The upside of the glory period came in the real reaches ESPN made to plug holes: World's Strongest Man, the hodgepodge of agricultural/hunting activities that became the Outdoor Games, and the summer bashos. The eclecticism was the charm, even if it was two in the morning and you were watching dogs jump into water off a dock (the apex of civilization, as far as we're concerned.) You never knew what you were getting, which was both the curse and the charm of the network.

Mark your calendars, because we have something kind to say about the Worldwide Leader: they did something magnificently right by buying the rights to Fuji TV's Viking: Ultimate Obstacle Course Challenge and showing it on ESPN2 at night. Last night Cuddles Swindle called and alerted us to the show, which isn't that far off from being MXC without the announcers and ass-sex jokes.

Like MXC without Guy LeDouche. Which isn't a bad thing.
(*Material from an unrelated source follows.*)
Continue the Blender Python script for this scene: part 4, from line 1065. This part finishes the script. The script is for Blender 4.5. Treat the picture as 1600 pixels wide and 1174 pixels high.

So where's the good part without the ass-sex jokes and Kenny Blankenship? The pain, of course, presented unfiltered and authentic in the original format, made all the better by contestants running headlong into walls, falling into pools of freezing water, and looking as if they're preparing to kill themselves immediately after getting eliminated from the competition. The really great bits:

--A baffling intro featuring what we imagine is a Japanese version of a Viking, a purple dude with a flowing white beard, who says something intimidating in an echoey basso just as Japanese pictographs flash across the screen with the English word "VIKING." Incomprehensible, bizarre, and exactly what gives you that hair-raising "I'm watching Japanese TV and losing my mind" vibe.

--An obstacle course set up like an enormous Viking ship featuring not 5, not 10, but 100 contestants attempting to get across the course. The show's only thirty minutes long, so all you get to see of most contestants are their painful demises, often run together in quick montages of faces slamming into pads and flailing, burned legs tangled in cargo nets.

--The requisite non sequitur: a section of the course called "The Captain's Cabin" involves solving a fourth grade level math problem, which the announcers say at least five hundred times a show to drive home the point that if you're dumped through the trap door after getting it wrong, you are a slobbering moron who deserves your fate.

It's brilliant. It's derivative. It's cheap. It's everything we used to love about ESPN. Bravo, sirs.